Compliance
Asset Managers In Hong Kong Warned Over New Regulatory Guidelines

A law firm has pointed out how the asset management industry in Hong Kong is being warned to be compliant with new guidelines about avoiding abuses around discretionary accounts.
Asset managers in Hong Kong must check if they are ready to
comply with new guidelines by regulators in the Asian
jurisdiction aimed at curbing abuses among discretionary
accounts, a US-based law firm says in a note.
"Asset managers should have in place and maintain effective risk
management policies and procedures to identify and manage the
risks to which each fund or discretionary account is or may be
exposed," Dechert, the
law firm said. "An important aspect is the management of
liquidity risks, as asset managers should endeavor to ensure that
they are able to meet investors’ redemption requests in
accordance with the terms set out in the funds’ offering
documents. Undue concentration of illiquid or interconnected
stocks, especially if coupled with the use of leverage, should be
carefully reviewed," it said.
The
Hong Kong Securities and Futures Commission recently released
a circular outlining its views on how asset managers should
address certain conflicts of interest between private funds and
separately managed accounts and avoid practices that undermine
market integrity.
The SFC said there are particular failures to act to protect
market integrity, such as where managed accountholders have
investment discretion over the accounts and hold sizeable
concentrated stock positions in such accounts. In these cases,
asset managers act solely at the direction of their clients
without exercising investment discretion, the SFC noted.
Another problem can arise when a director of an asset manager also acts as the director or chief executive officer of listed companies in which the asset manager invests funds, it said.

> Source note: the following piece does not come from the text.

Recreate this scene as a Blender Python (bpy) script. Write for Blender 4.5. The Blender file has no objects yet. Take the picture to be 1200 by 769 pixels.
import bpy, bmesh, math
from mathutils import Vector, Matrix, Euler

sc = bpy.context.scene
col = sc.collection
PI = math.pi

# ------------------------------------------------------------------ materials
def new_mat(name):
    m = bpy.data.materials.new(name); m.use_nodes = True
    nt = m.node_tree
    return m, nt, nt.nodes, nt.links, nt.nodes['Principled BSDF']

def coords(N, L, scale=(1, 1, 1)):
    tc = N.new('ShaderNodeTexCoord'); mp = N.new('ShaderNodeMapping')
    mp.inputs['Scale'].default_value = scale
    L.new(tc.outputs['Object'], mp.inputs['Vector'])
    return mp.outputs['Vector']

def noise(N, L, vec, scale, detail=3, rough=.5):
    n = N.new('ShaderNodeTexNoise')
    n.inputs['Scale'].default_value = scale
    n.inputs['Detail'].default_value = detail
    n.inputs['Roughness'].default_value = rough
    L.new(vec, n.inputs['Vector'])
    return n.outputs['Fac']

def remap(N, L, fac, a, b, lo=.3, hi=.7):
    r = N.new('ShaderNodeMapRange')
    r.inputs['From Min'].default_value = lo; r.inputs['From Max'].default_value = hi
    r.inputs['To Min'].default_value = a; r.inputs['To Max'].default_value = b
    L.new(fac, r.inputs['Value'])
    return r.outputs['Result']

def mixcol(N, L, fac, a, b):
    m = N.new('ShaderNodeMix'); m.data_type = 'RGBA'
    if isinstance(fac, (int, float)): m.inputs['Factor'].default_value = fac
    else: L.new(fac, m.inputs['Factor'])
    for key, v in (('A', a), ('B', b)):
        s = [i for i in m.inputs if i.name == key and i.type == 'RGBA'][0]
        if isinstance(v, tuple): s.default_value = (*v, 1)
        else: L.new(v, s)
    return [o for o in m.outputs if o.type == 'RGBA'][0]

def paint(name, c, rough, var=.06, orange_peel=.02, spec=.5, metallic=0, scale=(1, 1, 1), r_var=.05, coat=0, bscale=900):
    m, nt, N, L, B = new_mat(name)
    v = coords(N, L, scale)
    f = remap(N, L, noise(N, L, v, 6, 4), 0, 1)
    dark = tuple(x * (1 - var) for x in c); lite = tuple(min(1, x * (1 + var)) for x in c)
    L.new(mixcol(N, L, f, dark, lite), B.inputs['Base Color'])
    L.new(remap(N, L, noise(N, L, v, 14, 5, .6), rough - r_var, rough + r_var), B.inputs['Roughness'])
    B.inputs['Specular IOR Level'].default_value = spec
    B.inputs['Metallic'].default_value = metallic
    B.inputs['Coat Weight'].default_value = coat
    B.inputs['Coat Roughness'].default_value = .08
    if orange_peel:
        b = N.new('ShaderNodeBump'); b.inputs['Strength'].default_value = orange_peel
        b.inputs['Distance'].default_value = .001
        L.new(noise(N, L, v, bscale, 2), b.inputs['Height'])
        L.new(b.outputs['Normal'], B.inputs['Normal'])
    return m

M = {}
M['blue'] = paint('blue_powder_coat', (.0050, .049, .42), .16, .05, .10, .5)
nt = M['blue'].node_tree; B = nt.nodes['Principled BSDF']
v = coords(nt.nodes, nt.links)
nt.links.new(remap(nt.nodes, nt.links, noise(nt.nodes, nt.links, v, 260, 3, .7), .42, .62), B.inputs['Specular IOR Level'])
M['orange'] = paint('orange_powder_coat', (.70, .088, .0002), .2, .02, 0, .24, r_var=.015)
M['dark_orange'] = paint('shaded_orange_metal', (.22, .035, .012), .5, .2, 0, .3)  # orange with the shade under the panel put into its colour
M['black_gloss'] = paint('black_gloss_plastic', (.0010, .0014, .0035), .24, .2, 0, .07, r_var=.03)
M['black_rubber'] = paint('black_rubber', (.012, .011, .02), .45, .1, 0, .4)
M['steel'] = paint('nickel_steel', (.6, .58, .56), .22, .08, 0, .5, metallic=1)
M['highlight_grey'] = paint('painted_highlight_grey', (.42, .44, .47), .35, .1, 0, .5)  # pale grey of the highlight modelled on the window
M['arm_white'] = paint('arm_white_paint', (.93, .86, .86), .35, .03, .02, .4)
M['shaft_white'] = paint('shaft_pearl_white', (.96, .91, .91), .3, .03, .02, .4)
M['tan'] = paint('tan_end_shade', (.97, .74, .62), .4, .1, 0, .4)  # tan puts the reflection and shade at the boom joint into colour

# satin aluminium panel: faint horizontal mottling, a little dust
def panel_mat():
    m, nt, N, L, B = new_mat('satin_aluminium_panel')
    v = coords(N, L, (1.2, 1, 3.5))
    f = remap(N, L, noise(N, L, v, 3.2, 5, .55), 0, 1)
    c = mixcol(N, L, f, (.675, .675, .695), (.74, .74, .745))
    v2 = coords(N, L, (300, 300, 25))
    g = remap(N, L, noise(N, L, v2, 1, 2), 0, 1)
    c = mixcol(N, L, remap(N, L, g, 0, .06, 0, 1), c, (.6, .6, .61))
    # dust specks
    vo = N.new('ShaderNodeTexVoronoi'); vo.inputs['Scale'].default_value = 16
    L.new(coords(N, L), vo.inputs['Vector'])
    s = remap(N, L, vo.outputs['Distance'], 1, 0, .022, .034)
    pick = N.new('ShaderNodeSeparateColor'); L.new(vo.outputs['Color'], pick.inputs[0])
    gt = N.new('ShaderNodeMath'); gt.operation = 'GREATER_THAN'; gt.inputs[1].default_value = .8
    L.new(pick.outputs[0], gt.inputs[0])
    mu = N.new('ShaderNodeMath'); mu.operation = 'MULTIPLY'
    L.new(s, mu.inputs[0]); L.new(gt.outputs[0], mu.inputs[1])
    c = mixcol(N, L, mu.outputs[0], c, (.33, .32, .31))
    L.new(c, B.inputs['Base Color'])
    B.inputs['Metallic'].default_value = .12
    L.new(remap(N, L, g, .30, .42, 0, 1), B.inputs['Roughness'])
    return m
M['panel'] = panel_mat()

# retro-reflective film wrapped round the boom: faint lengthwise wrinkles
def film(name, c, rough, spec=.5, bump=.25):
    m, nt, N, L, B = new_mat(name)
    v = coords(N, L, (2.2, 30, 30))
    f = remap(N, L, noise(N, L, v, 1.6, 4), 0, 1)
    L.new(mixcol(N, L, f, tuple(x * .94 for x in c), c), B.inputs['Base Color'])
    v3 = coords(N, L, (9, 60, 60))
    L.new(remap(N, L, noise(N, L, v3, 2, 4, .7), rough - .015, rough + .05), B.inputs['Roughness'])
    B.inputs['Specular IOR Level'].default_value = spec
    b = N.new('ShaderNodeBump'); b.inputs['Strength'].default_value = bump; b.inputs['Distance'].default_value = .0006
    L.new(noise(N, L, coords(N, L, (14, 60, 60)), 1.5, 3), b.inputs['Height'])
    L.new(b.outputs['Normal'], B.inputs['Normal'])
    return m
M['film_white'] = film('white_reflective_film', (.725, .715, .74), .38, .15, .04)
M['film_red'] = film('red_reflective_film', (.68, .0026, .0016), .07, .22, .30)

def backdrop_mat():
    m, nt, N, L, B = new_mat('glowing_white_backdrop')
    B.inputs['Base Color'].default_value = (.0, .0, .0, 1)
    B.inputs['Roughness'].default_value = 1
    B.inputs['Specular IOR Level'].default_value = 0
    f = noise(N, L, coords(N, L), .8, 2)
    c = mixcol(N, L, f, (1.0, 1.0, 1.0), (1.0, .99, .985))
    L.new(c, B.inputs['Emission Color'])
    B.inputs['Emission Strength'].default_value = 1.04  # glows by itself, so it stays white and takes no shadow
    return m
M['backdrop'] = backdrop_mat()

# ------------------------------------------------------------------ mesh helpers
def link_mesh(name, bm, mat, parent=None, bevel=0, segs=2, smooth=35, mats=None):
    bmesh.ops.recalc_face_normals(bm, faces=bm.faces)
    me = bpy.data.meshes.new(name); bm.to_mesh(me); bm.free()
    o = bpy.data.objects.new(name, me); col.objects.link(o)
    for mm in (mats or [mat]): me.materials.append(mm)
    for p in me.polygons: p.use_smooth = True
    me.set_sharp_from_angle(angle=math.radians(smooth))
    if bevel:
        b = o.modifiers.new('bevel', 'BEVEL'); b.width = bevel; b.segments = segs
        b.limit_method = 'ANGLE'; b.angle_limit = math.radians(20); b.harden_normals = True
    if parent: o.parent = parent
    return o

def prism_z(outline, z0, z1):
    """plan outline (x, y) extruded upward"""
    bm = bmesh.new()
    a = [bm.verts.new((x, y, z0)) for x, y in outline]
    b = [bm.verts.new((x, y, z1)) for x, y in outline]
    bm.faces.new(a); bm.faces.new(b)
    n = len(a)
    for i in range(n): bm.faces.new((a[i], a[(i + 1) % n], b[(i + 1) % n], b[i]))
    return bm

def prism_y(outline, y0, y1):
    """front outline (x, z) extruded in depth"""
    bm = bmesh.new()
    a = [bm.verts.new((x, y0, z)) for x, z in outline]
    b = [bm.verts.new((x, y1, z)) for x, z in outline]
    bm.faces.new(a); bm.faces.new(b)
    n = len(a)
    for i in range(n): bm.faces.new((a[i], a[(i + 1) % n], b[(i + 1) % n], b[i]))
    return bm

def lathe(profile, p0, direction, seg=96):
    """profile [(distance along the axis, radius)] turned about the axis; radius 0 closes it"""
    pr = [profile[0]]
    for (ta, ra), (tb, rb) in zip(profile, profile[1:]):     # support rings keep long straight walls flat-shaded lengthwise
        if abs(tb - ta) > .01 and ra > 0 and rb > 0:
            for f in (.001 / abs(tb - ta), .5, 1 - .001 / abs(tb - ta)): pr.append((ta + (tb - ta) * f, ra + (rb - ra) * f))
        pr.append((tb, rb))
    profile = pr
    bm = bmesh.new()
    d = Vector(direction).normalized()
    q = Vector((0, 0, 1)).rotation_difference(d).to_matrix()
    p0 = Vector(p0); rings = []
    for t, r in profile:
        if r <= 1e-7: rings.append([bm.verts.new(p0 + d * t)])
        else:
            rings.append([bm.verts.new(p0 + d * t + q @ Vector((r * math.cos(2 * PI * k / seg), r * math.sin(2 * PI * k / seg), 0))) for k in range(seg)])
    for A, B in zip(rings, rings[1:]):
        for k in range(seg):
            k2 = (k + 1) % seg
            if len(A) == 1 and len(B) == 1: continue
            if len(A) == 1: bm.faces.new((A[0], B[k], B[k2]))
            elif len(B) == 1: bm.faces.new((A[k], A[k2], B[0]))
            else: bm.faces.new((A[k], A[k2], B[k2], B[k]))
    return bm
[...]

The regulator also noted cases of improper or inadequate risk management practices, such as where certain funds and discretionary accounts are heavily invested in concentrated positions in illiquid stocks and/or stocks issued by a network of smaller interconnected listed companies. For example, the SFC said it is particularly worried where an asset manager’s funds or accounts hold about 5 per cent of the issued shares of a listed company.